Wednesday, November 9, 2011

How Many Times Have Others Inpired My World View

I have found this happening often. Our worldview or our truth is heavily borrowed from others thoughts, writings, movies etc. Many times unconsciously of course. We find the same expressions, the same language, the mixing up of events and achievements, people fighting to death over a perception that they feel is true and original when all else indicates otherwise - it is fantastic to see how clouded we can get with our perceptions of the truth.

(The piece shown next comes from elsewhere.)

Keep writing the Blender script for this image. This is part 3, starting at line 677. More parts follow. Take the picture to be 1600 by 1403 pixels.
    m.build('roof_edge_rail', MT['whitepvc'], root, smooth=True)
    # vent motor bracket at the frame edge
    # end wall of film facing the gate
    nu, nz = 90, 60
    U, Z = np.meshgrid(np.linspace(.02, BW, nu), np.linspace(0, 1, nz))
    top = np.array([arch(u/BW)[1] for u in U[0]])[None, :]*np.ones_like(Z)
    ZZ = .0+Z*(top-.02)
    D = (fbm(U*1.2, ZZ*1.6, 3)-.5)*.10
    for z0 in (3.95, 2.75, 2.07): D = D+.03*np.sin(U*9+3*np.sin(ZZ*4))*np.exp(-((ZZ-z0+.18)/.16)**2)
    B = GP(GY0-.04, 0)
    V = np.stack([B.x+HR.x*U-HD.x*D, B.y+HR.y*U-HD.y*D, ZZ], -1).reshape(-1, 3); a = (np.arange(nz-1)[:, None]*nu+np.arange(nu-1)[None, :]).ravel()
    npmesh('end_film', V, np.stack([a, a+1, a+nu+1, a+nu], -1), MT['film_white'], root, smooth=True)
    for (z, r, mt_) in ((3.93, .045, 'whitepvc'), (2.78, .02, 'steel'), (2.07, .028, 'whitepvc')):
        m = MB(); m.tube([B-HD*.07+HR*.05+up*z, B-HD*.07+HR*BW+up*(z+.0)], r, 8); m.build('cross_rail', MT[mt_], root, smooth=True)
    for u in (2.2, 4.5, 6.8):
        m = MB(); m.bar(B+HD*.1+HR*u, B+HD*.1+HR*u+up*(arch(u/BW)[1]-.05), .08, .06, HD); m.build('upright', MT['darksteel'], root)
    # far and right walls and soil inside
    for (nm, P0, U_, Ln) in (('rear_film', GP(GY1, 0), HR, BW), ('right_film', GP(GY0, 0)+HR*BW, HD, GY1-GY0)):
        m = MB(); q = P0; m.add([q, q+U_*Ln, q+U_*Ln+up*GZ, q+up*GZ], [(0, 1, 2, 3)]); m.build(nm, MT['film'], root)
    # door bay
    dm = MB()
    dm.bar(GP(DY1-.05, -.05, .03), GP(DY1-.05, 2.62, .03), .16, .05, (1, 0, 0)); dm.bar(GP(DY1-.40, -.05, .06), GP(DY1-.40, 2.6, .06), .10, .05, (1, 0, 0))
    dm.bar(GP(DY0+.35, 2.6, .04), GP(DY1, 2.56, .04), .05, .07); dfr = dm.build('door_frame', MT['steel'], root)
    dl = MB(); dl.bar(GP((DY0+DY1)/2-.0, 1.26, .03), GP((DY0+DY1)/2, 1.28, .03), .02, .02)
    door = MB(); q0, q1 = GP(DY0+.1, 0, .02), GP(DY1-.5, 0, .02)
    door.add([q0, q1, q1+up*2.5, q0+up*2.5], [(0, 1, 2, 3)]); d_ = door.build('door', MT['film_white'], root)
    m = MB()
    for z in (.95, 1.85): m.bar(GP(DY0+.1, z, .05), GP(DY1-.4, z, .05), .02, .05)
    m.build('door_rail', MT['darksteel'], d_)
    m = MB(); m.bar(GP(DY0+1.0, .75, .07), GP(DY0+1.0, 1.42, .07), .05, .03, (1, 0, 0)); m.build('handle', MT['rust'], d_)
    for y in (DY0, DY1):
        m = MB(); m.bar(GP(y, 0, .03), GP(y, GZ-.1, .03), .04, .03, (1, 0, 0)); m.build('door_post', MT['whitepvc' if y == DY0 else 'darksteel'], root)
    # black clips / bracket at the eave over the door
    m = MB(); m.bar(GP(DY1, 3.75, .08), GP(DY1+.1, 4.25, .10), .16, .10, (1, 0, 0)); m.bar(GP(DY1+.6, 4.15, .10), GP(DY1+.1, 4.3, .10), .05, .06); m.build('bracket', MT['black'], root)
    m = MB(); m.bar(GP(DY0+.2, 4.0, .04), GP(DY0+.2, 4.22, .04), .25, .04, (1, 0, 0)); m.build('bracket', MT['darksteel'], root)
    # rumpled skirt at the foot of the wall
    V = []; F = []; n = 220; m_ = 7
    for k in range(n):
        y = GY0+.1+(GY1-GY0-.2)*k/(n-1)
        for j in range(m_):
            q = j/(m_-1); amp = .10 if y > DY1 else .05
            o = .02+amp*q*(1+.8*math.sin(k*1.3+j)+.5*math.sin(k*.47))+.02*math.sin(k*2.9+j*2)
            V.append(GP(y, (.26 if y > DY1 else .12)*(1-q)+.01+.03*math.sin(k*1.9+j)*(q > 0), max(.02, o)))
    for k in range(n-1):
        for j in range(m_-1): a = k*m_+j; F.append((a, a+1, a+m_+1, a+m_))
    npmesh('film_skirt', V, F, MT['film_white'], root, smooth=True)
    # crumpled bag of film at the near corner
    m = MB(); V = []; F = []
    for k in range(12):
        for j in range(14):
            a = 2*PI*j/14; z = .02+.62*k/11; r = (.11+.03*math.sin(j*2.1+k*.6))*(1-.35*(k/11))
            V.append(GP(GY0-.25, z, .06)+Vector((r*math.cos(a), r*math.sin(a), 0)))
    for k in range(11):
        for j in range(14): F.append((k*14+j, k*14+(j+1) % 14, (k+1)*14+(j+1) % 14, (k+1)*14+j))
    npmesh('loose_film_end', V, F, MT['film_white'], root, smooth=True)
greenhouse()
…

For example you relate an idea or an incident to someone and he or she might at some point use the same to build an incident himself and completely forget the source. So deeply does he believes that it is his own thought. Storylines, works of art, ideas all have a way of getting into people's minds and at some point the truth gets clouded. It can happen on a small level or it could happen at a big level. And I am referring here to the ones that happen unitentionally (the intentional ones are straight plagiarism for which I have no respect anyway).

As a case in point, I have had many people tell me with great authority of certain things I did, certain achievements of mine (some very fine ones too) and regaling many listeners with the stories about what 'we all did'. I know for true that many of them are not true - like getting a century in a game I did not bat in, getting eight wickets, beating up someone, impressing some beautiful woman or some stuff like that. When I protest the narrator of these stories tells me to shut up. I might have forgotten the truth but he has not. And he proceeds. What chance do I have here.

With great stories, movies, music and ideas that resonate at some deeper level it is therefore easier to believe that what we create sometime might appear original. But in truth it has been inspired by something somewhere. Most thought out there is mediocre. Some rise above the level of mediocrity because of honesty. Rarely we find the creative genius who completely trashes structures and creates new rules. What chance do we, those in the middle, have of creating anything new unless we are in the realm of genius? We can only relate parts of our life that we can remember and at best we can do an honest job of reporting it. To come up with pure fiction, a pure piece of imagination, it would need amazing concentration and clarity of an idea.

It makes sense as the great quote goes - We create nothing. We merely plagiarise nature.

4 comments:

Rajendra said...

and nature does not complain...only humans do. Ha, ha.

Harimohan said...

Raja, That's true. All this IPR business always makes me wonder at how insecure and greedy people can get. Nothing is really original anyway so go on creating and discovering instead of focussing all you energies on patents and IPRs and suing and stuff. Like you said nature does not complain - there is far more to be learnt from nature and its behavior. And far more credit to be given to it. IPRs and patents only hint at a 'lack' attitude - that the person who found it does not back himself to do more original work. Funnily I was thinking of writing how nature is really the best inspiration for many things. I think I will now.

Rajendra said...

and nature does not complain...only humans do. Ha, ha.

Rajendra said...

There is an anecdote about some Americans visiting a Japanese electronics/car plant and amazed at them sharing their processes. When quizzed about potential plagiarism, they are supposed to have said, "But we would have innovated a lot more by then".